**Records for the task:**
····················

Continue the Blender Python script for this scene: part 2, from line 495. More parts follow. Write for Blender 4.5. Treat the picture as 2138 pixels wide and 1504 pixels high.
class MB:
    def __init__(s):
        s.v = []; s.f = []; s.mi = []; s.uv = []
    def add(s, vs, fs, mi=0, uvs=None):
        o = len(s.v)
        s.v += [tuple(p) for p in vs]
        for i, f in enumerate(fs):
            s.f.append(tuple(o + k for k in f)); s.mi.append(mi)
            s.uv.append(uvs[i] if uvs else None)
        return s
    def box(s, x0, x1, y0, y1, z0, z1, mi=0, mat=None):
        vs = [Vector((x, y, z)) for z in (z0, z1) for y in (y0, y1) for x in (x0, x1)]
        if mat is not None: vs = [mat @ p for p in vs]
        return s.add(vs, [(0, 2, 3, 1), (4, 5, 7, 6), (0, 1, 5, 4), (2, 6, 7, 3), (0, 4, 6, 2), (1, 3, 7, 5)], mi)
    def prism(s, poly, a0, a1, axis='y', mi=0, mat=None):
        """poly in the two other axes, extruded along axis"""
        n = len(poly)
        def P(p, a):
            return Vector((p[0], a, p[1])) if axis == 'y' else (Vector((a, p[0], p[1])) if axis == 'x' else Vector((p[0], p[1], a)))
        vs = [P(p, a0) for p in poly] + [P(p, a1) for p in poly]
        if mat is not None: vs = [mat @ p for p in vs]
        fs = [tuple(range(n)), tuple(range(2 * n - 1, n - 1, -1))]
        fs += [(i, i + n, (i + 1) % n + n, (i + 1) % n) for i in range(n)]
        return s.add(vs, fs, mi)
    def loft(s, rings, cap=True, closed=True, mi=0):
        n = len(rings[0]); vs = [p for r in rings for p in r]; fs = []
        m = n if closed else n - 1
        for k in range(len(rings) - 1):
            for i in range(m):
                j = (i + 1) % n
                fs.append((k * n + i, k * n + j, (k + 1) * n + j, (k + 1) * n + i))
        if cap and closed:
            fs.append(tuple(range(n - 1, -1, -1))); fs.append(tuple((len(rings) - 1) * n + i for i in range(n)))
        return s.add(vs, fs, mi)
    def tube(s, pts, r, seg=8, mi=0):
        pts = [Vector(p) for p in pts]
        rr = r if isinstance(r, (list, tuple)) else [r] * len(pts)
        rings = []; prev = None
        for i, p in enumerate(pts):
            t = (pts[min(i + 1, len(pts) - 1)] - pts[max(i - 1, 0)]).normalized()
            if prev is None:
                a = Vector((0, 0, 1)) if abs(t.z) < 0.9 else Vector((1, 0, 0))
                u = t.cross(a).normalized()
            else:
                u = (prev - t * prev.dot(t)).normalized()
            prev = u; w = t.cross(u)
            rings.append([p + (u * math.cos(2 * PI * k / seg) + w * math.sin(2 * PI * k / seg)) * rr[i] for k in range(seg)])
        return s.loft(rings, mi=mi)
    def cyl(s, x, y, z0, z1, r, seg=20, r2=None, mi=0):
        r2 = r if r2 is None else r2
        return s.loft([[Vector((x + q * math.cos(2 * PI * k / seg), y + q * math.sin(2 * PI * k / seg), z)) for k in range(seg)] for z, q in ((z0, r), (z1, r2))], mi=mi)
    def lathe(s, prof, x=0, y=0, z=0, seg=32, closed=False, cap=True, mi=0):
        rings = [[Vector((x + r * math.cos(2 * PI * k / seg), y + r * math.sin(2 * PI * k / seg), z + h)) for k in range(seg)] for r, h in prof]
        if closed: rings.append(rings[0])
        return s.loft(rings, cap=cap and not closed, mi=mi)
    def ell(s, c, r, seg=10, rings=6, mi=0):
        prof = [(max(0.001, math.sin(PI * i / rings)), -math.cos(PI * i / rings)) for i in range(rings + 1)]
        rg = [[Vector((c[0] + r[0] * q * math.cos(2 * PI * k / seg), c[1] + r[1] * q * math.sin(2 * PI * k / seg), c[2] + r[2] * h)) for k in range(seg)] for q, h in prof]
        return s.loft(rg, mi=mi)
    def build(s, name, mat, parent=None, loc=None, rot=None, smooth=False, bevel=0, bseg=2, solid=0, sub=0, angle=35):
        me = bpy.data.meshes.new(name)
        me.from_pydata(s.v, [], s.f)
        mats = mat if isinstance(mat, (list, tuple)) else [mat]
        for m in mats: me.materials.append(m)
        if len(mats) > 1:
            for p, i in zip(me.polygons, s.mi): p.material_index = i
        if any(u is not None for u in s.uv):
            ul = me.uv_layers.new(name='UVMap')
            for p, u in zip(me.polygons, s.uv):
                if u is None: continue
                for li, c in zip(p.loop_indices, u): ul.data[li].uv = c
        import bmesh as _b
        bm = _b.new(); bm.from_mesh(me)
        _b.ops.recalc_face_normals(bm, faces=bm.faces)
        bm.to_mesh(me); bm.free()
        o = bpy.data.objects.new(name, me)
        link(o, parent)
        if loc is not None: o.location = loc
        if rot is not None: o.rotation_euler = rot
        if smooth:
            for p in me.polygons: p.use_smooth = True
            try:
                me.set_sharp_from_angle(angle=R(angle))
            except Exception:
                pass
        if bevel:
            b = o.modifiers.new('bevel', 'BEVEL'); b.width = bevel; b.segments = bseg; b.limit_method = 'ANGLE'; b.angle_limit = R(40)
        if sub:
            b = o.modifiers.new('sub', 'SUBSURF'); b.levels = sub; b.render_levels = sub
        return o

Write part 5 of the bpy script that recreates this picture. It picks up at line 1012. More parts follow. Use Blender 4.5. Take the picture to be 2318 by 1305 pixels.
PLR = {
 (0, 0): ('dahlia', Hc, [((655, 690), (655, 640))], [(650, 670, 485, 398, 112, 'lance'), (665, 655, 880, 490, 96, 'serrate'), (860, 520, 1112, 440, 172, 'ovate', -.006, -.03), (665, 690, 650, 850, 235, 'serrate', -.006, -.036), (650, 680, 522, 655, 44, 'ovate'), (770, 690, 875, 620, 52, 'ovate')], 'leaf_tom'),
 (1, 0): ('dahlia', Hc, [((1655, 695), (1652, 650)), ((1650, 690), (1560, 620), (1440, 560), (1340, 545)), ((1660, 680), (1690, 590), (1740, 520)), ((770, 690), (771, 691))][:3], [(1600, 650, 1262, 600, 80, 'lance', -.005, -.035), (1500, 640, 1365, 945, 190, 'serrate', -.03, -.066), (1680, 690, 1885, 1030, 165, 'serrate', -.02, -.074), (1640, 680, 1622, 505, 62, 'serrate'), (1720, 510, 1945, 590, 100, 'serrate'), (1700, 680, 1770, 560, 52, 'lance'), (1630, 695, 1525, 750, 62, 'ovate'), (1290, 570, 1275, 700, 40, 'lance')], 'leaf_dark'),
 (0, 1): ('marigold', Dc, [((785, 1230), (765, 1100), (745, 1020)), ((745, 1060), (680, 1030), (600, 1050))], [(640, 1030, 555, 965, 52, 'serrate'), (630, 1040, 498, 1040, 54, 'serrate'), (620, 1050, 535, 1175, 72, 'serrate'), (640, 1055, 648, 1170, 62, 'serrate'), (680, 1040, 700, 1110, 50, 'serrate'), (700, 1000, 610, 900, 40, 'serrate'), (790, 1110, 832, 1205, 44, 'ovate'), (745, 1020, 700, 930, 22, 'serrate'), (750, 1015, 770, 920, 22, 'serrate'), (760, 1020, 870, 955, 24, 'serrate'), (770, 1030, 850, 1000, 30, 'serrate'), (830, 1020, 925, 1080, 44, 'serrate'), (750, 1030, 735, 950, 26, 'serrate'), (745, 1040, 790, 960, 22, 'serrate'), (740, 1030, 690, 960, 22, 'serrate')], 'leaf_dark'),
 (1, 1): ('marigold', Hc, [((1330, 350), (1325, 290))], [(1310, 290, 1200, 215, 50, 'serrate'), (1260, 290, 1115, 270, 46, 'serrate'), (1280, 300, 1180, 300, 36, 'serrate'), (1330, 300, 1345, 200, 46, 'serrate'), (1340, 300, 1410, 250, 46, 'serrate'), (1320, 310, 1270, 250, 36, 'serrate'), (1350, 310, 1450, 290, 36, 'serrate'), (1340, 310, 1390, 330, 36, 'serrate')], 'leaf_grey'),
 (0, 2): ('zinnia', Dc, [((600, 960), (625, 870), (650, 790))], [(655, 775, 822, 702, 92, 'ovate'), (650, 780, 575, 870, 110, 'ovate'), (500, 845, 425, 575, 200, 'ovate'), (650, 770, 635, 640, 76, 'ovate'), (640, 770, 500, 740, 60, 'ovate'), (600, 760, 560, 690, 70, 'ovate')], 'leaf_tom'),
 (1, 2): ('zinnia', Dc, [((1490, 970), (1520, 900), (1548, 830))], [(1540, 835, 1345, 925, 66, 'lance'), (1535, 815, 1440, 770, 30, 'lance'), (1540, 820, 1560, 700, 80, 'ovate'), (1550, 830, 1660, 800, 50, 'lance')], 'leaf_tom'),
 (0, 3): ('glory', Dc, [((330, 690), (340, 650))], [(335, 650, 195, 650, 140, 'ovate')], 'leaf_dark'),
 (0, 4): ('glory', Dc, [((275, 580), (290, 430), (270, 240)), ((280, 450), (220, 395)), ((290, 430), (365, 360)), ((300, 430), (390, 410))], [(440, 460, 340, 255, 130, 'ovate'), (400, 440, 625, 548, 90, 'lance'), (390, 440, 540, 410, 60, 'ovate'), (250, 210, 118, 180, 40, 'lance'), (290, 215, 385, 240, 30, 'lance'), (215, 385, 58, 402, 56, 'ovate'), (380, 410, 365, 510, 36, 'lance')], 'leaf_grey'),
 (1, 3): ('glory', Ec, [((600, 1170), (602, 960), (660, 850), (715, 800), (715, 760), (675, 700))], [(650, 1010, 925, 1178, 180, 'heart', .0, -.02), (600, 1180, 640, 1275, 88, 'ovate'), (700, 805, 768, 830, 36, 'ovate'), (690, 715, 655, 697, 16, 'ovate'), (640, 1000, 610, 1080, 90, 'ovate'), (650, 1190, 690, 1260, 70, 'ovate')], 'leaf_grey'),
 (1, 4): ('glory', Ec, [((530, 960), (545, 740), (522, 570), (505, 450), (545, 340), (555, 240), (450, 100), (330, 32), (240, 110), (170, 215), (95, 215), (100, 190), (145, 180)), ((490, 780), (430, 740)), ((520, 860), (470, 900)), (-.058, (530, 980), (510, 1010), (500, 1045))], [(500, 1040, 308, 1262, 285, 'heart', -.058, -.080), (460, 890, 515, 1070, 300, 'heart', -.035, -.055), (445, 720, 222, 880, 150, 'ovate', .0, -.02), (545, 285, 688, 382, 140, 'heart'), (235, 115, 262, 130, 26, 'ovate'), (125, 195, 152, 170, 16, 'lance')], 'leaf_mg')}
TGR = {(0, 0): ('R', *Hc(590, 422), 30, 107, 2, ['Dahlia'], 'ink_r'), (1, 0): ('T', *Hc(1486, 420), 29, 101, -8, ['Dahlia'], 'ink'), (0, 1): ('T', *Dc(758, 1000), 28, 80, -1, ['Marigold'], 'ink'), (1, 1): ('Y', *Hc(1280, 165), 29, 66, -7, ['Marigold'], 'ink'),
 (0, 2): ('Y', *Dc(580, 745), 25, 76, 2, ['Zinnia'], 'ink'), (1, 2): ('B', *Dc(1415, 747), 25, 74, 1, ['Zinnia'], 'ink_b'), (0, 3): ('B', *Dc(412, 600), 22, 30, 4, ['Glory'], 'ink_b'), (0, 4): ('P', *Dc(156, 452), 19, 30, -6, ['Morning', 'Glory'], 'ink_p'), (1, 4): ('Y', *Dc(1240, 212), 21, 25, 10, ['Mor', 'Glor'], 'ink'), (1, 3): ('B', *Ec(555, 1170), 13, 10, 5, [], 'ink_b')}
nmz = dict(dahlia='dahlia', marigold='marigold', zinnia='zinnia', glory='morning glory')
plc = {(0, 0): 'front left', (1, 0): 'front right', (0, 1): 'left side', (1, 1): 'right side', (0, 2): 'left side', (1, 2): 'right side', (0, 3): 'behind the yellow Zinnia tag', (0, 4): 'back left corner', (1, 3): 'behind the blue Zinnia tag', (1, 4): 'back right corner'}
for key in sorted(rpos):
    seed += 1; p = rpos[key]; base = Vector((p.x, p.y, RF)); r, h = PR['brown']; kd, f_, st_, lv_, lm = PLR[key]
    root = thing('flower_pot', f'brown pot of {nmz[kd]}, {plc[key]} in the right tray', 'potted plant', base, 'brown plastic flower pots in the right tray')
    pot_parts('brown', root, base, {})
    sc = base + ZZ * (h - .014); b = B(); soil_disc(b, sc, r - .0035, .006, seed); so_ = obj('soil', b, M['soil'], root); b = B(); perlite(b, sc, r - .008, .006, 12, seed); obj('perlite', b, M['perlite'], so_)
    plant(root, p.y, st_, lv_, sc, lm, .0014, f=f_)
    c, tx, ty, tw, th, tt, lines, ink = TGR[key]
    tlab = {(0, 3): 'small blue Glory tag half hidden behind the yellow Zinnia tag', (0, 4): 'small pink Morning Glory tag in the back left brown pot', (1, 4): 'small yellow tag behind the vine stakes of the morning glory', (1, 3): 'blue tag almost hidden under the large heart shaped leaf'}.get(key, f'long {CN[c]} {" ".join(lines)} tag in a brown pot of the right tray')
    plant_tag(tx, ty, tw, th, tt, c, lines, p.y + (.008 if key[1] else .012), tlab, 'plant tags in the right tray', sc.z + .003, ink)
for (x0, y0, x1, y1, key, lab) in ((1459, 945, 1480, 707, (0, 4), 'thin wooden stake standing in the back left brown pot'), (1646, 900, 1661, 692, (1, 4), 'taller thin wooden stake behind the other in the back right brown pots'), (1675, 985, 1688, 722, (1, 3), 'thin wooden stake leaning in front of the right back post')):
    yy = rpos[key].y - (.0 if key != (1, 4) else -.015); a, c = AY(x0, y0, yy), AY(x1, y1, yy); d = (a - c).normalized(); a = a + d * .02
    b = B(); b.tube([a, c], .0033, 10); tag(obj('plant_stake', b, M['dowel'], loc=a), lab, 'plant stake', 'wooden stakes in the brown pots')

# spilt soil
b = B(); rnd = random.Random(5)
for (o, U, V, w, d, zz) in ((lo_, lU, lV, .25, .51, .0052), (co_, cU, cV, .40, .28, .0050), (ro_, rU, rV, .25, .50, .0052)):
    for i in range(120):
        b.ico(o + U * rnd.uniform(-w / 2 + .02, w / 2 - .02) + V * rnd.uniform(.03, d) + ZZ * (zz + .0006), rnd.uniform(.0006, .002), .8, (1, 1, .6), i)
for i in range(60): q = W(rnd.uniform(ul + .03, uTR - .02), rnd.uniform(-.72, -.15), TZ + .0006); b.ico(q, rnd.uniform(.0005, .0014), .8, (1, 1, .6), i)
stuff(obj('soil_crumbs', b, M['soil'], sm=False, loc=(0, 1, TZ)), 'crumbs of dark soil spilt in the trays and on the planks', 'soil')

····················

**What the task requires:** Identify the lines that hold the word "pixels". Copy every one of them.

**Full output:**
Continue the Blender Python script for this scene: part 2, from line 495. More parts follow. Write for Blender 4.5. Treat the picture as 2138 pixels wide and 1504 pixels high.
Write part 5 of the bpy script that recreates this picture. It picks up at line 1012. More parts follow. Use Blender 4.5. Take the picture to be 2318 by 1305 pixels.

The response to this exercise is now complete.